Qualquer que seja a opção, por mais minimalista que seja o nosso conceito de Estado de Direito, duma coisa não nos livramos: uma comunidade política, para ser Estado de Direito, deve, no mínimo, respeitar as normas jurídicas que ela mesma aprovou. Um Estado cujos órgãos se divertem a pisar as suas próprias leis, a sua própria Constituição não merece o título de Estado de Direito.
Quando alguém se candidata para Presidente da República, sabe que o sistema vigente é o semi-presidencialista, sabe que as regras do jogo são essas, fixadas pela Lei Fundamental. Deve, pois, exercer o seu mandato respeitando as tais regras que jurou respeitar no acto de empossamento, nos termos do art. 67 da Constituição: «Juro, por minha honra, defender a Constituição e as leis (...) cumprindo com total fidelidade os deveresda alta função para que fui eleito».
Como é que o Estado está organizado na Guiné-Bissau?
KK: A organização do Estado guineense baseia-se no seguinte quadro: Poder presidencial; Poder legislativo (ANP); Poder executivo que tb desempenha a função legislativa e administrativa (Governo); Poder Judicial. Estes quatro poderes estão separados uns dos outros, embora haja, a título excepcional, alguns espaços de interdependência entre eles[...]

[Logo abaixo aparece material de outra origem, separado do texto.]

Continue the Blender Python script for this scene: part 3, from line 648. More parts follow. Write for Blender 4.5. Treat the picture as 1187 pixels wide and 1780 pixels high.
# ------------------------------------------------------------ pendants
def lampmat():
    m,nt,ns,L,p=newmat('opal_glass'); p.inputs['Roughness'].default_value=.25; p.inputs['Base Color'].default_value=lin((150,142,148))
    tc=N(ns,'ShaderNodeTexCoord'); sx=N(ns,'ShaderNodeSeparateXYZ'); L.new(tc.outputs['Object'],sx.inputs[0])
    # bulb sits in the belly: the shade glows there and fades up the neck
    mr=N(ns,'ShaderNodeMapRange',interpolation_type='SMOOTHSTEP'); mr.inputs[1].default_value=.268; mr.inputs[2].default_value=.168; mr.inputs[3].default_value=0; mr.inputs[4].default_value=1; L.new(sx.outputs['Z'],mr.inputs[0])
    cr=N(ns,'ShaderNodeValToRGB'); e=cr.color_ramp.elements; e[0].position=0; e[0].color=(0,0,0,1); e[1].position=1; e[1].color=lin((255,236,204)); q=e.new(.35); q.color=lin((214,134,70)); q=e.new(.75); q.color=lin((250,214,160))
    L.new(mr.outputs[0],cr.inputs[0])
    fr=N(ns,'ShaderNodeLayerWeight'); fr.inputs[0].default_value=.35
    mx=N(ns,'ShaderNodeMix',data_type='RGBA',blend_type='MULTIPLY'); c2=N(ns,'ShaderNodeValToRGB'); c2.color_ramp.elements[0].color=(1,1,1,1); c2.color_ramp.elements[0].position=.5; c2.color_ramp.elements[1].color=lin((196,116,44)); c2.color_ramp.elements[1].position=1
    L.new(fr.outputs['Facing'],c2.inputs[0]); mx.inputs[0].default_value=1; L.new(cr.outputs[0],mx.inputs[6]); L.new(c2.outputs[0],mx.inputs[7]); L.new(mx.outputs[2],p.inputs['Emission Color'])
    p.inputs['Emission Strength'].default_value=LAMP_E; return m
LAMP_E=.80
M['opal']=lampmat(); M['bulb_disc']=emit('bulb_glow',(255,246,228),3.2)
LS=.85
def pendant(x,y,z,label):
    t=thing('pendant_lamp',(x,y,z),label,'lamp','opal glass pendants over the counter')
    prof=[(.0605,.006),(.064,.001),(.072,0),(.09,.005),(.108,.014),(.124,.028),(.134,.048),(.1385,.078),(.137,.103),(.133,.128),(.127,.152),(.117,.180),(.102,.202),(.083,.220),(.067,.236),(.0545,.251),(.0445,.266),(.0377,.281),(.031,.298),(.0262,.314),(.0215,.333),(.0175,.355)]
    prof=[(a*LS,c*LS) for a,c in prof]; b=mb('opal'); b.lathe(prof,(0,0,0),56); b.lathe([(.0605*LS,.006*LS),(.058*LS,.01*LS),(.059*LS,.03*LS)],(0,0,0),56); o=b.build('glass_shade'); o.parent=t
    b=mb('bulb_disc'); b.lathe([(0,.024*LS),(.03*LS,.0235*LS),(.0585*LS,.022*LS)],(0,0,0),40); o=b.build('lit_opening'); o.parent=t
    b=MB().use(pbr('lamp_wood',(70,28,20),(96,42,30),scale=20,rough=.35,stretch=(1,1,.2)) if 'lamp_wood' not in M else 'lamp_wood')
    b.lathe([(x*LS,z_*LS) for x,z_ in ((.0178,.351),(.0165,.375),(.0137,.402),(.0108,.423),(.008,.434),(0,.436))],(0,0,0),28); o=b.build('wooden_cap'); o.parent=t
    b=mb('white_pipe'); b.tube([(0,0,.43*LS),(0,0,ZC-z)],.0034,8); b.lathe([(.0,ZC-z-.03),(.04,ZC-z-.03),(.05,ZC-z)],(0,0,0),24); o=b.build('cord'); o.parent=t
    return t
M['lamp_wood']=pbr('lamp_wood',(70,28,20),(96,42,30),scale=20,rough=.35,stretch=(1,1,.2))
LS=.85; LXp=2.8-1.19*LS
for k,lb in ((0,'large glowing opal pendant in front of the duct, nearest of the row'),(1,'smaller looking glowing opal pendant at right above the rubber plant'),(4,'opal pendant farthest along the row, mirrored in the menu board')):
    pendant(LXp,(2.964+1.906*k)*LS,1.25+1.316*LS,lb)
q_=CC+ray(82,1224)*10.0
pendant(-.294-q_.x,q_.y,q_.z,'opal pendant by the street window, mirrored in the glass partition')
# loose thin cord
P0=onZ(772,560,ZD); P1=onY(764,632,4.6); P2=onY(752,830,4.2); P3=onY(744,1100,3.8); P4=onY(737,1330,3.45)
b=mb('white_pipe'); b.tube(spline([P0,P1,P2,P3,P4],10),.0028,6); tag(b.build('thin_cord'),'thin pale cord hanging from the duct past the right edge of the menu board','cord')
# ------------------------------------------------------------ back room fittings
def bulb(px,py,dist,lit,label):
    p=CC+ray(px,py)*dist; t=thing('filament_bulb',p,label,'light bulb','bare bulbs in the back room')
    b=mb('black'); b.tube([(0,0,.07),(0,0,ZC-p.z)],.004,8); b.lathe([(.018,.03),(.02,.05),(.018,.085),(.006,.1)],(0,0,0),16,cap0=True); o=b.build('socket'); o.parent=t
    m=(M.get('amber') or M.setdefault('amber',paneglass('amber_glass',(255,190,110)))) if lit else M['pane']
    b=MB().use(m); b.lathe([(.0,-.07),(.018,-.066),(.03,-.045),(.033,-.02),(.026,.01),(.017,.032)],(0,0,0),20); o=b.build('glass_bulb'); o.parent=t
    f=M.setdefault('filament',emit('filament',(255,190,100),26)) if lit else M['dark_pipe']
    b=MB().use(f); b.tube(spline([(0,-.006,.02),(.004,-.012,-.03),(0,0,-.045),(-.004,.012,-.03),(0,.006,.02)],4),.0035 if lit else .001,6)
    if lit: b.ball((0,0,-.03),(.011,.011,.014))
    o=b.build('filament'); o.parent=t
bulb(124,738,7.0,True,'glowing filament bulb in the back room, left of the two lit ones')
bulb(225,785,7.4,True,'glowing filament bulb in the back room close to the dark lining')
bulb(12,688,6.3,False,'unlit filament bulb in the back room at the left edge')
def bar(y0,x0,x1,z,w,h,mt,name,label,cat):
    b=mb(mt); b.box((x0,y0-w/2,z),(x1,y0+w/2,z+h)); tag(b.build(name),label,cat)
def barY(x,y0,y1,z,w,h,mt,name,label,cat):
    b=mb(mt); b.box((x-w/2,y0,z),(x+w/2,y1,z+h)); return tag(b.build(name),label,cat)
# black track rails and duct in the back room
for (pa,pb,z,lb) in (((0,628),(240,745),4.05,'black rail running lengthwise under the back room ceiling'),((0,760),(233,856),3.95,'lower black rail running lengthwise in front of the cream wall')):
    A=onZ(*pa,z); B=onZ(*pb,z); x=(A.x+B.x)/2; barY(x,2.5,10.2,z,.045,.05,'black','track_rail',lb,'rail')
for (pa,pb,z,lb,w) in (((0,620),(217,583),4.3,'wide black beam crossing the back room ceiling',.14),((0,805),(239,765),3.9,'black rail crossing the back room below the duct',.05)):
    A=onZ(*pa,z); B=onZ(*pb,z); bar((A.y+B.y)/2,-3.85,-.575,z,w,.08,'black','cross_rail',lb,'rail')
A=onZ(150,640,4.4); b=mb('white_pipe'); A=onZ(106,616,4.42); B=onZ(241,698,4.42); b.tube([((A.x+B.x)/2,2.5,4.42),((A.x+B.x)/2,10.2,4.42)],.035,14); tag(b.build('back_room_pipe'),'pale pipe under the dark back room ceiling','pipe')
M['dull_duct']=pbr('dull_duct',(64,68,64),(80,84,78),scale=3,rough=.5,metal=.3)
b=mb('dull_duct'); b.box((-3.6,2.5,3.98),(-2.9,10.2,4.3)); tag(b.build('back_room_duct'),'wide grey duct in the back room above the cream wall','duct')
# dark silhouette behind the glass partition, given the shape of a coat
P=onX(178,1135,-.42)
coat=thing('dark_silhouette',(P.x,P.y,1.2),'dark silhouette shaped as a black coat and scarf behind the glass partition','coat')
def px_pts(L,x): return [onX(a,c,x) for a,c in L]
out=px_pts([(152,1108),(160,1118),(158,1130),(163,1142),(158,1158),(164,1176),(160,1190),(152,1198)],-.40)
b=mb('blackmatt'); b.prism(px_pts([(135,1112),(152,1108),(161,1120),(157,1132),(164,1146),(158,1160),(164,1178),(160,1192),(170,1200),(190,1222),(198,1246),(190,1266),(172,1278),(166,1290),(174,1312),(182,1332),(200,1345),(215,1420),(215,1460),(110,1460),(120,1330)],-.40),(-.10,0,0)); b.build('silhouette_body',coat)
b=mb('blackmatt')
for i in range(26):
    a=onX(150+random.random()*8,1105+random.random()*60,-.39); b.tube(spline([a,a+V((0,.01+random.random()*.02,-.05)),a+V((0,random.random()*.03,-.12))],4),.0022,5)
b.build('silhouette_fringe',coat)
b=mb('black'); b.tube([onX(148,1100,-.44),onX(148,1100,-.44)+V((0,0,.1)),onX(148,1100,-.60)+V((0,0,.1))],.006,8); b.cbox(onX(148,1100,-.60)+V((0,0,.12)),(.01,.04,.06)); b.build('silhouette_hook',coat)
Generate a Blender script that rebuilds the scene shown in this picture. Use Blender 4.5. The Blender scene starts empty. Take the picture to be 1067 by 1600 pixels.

Isso é que se chama princípio da SEPARAÇÃO DE PODERES. Que não se confunda: O princípio, a raiz, a regra é a separação de poderes; a interdependência é uma dimensão complementar da separação. Portanto, não se pode subverter a ordem de preferência e, com a desculpa da interdependência, invadir espaços de outros poderes. Isto é usurpação de poderes e um insuportável atentado ao geralmente chamado Estado de Direito.
A Guiné-Bissau é um Estado unitário, formalmente centralizado. Formalmente, sem qualquer descentralização administrativa. Curiosamente, o poder local autárquico que existe manifesta-se não como uma descentralização DO Estado, mas como reconhecimento da impotência do Estado nascido nos anos 70, perante uma realidade multi-secular: as tribos e os seus reinos e domínios. São os únicos poderes locais autárquicos, à data.